Cela dit, la conclusion du livre de Laursen s’impose presque comme une évidence dans le cas étudié. Les États membres sont encore largement les maîtres des traités, et les débats internes influencent très largement les positions prises lors de négociations intergouvernementales. Ce sont toutefois des maîtres soumis à certaines contraintes. D’abord, les États ne peuvent plus complètement ignorer l’existence des institutions européennes, en particulier la Commission et le Parlement. Ensuite, les États membres arrivent à la table des négociations non pas pour écrire sur une page blanche, mais pour annoter ou changer un texte écrit : ils travaillent dans un contexte influencé par des développements anciens, des décisions passées et la structure institutionnelle de l’ue. Enfin, les États travaillent au milieu des difficultés inhérentes à un processus impliquant 27 communautés nationales de taille, de ressources et de positions diverses. L’impression qui subsiste après la lecture de ce livre est essentiellement celle d’une Union qui reste en grande partie une forme d’alliance formalisée, une lice encadrant les débats des États membres.

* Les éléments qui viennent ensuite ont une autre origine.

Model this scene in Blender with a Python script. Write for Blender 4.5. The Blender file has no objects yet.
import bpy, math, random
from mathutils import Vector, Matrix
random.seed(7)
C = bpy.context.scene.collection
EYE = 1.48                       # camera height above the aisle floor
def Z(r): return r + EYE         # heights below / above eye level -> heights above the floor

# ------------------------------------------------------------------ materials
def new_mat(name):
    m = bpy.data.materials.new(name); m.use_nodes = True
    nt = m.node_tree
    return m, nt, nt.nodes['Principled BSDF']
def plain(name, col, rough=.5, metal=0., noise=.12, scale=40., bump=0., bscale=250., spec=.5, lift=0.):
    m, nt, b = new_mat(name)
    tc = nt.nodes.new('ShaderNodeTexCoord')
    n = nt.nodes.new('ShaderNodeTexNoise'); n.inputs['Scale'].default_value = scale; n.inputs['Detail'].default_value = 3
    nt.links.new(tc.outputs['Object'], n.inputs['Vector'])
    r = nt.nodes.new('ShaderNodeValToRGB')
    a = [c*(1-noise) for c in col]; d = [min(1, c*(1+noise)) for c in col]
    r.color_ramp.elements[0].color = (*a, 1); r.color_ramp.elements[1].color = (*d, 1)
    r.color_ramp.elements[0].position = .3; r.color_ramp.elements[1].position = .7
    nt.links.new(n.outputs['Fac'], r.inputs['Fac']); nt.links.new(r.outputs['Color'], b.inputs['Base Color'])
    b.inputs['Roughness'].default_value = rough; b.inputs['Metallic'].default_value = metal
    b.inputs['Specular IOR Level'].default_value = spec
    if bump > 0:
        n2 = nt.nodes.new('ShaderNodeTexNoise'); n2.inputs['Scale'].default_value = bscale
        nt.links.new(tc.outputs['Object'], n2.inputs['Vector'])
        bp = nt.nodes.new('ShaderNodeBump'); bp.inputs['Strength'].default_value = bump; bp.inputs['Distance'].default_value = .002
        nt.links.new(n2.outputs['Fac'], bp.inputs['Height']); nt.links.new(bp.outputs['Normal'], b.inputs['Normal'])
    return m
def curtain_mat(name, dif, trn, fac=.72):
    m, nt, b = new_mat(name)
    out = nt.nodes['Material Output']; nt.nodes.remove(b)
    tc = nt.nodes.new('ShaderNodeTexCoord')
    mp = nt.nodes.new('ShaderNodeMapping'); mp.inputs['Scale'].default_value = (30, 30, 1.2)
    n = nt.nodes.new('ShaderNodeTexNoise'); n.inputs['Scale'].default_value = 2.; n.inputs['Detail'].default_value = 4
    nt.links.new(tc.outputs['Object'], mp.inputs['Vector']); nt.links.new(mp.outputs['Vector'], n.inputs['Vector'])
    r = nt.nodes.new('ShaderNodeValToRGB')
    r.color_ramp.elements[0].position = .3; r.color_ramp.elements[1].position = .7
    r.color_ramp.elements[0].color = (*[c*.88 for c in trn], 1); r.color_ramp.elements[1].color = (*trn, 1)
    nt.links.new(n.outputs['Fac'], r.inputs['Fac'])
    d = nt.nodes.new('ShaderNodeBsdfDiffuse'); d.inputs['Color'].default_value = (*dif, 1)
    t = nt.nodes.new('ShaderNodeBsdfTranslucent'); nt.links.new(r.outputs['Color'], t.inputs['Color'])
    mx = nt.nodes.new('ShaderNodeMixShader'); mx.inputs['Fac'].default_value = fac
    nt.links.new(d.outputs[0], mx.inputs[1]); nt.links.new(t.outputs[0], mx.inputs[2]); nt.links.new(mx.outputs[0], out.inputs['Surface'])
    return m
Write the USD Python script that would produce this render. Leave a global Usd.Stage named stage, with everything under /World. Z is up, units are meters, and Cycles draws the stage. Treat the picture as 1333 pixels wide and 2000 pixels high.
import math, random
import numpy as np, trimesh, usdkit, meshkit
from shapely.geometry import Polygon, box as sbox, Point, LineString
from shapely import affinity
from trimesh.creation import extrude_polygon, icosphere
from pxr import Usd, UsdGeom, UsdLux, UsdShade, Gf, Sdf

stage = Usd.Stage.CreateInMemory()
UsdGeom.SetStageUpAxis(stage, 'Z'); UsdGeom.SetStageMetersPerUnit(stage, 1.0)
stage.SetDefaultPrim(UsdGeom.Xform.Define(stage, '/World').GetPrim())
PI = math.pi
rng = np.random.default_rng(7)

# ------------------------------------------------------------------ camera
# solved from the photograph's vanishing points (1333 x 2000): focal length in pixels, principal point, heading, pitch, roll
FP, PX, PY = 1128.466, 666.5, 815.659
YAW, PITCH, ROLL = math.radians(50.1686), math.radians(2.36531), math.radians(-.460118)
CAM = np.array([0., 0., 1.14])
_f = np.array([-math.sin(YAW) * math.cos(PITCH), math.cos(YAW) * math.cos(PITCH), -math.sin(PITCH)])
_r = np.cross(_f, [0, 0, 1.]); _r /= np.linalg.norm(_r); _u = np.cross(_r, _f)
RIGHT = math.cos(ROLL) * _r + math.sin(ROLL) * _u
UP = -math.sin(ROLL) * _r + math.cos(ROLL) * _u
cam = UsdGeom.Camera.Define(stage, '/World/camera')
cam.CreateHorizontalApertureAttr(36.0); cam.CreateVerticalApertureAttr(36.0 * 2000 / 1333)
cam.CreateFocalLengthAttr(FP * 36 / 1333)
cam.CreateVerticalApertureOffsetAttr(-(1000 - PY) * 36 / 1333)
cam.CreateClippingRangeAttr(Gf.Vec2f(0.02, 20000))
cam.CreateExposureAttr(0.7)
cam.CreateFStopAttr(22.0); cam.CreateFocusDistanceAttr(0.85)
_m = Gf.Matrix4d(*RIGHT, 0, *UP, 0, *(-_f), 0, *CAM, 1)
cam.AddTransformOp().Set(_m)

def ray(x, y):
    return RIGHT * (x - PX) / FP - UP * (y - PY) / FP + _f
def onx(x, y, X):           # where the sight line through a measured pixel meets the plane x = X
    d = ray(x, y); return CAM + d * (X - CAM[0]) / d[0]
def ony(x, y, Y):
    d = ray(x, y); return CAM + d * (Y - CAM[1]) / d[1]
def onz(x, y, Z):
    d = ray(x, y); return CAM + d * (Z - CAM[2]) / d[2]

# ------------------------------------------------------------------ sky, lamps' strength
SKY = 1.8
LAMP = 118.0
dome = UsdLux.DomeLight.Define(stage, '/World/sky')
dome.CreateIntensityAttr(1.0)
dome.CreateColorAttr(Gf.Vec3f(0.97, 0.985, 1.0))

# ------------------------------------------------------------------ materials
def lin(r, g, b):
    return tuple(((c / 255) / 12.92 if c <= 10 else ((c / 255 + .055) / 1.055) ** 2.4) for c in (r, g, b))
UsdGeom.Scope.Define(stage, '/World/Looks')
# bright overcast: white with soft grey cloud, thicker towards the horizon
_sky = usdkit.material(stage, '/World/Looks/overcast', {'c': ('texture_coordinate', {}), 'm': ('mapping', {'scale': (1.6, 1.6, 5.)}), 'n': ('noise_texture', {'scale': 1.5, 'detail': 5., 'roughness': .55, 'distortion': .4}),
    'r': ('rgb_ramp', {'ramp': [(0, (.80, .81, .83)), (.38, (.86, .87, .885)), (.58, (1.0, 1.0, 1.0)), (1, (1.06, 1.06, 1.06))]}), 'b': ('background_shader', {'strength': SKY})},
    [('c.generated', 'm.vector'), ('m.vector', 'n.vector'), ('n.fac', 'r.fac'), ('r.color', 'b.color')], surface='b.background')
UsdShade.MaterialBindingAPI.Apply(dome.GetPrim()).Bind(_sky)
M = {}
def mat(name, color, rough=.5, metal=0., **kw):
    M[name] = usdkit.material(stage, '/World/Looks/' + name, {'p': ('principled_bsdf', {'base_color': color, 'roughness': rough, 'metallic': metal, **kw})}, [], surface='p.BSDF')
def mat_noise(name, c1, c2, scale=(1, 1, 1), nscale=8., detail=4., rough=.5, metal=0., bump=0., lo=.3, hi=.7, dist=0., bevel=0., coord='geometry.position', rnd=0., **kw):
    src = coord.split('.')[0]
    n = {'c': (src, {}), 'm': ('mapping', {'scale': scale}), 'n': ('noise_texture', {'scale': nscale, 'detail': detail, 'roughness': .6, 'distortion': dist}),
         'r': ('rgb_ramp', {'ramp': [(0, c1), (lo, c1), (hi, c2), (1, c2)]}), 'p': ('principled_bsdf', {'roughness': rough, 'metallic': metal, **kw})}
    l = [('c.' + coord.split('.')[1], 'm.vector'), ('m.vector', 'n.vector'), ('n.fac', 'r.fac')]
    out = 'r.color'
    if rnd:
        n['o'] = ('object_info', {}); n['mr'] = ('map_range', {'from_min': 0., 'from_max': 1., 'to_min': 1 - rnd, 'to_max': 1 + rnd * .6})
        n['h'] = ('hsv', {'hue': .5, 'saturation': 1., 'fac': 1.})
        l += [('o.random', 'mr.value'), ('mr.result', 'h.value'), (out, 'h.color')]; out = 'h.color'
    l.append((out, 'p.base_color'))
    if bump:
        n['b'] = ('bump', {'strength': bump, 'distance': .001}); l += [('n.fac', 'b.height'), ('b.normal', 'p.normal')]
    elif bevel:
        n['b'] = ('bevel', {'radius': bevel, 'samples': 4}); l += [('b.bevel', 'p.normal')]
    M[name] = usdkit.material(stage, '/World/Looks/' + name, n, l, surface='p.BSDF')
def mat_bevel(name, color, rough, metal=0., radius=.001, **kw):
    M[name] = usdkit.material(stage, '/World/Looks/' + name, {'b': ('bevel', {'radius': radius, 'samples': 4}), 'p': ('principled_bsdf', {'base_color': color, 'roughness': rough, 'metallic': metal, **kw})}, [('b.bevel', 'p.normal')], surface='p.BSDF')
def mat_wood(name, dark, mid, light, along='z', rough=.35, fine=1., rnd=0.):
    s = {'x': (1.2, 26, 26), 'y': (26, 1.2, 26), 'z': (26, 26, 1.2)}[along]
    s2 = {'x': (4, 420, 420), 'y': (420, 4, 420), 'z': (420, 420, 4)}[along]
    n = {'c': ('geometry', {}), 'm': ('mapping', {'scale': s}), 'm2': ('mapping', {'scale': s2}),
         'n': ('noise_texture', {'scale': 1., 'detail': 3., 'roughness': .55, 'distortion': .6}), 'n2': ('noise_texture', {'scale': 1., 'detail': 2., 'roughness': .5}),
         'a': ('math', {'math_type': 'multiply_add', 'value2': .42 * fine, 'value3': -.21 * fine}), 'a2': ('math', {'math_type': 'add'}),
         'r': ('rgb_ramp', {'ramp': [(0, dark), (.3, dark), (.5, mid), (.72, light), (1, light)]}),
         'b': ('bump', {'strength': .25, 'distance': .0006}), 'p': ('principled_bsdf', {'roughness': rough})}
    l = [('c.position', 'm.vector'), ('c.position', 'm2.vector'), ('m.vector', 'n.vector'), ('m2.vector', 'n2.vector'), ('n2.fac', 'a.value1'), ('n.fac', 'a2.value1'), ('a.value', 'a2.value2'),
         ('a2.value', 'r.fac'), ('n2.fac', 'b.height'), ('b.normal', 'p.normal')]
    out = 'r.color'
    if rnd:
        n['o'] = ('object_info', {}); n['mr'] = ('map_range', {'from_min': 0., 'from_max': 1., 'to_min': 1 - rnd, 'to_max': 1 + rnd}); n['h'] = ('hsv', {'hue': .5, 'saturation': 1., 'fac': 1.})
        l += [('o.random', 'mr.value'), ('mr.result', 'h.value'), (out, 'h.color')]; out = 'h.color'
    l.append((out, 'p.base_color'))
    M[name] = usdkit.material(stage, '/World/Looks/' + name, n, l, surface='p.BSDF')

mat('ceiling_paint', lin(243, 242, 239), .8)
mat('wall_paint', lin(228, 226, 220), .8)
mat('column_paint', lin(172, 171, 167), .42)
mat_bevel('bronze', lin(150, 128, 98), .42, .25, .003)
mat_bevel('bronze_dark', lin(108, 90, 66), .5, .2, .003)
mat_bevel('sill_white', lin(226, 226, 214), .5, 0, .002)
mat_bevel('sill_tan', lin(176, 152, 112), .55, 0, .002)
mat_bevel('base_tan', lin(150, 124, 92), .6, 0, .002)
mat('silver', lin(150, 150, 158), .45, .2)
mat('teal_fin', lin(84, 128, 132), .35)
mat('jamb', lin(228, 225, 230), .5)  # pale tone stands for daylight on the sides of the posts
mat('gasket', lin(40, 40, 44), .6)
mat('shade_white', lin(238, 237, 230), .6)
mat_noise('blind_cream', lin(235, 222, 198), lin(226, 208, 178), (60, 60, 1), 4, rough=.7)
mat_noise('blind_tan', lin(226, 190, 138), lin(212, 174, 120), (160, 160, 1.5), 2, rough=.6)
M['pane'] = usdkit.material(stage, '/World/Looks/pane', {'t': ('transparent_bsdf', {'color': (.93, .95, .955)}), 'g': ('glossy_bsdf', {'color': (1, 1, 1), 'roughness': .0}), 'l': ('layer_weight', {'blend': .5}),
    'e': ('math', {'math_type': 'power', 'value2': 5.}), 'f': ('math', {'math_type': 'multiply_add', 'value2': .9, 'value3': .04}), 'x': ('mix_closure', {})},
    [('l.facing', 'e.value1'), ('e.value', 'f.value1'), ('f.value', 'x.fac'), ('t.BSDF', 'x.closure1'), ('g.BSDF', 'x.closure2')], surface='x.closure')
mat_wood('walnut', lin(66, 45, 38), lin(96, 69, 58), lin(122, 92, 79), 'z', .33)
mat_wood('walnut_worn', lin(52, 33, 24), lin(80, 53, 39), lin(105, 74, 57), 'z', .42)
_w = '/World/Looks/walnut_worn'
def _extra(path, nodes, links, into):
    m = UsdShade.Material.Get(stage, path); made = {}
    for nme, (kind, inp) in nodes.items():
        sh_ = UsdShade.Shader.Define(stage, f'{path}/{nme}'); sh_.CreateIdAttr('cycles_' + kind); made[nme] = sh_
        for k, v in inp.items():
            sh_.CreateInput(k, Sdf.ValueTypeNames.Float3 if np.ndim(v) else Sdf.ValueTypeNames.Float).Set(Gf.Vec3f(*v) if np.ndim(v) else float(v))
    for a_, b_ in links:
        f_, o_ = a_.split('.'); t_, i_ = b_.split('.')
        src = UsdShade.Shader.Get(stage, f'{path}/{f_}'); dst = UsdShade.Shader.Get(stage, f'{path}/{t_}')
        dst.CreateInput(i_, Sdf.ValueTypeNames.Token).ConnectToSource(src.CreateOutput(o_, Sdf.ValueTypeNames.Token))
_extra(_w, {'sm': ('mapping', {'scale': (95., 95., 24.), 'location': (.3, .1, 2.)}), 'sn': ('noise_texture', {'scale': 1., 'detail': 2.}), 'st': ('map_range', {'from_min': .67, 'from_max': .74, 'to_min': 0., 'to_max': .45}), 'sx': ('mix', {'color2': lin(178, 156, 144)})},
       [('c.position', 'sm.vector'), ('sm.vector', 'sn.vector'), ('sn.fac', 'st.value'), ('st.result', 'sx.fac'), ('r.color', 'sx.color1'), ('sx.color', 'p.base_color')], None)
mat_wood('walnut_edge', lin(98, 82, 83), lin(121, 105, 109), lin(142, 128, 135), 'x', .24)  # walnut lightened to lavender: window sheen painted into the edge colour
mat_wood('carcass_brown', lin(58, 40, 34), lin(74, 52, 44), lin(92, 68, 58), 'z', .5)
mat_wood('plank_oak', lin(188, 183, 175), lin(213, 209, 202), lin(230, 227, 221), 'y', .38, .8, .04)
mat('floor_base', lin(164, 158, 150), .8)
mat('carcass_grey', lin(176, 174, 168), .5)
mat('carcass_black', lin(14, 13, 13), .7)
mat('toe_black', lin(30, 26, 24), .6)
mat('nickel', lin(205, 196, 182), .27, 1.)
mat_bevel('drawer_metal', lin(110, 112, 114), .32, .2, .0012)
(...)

Le livre n’est pas exempt de problèmes d’édition, et il n’échappe pas vraiment au problème récurrent des livres de contribution, qui est l’inégalité des différents chapitres. Du point de vue de l’historien, le manque de recul pose parfois problème, mais l’ouvrage remplira bien son rôle d’introduction aux positions nationales concernant le traité de Lisbonne. Certains chapitres, en particulier concernant la Grande-Bretagne, le Danemark, la Pologne et l’Allemagne, seront utiles dans le cadre d’enseignements liés à l’intégration européenne.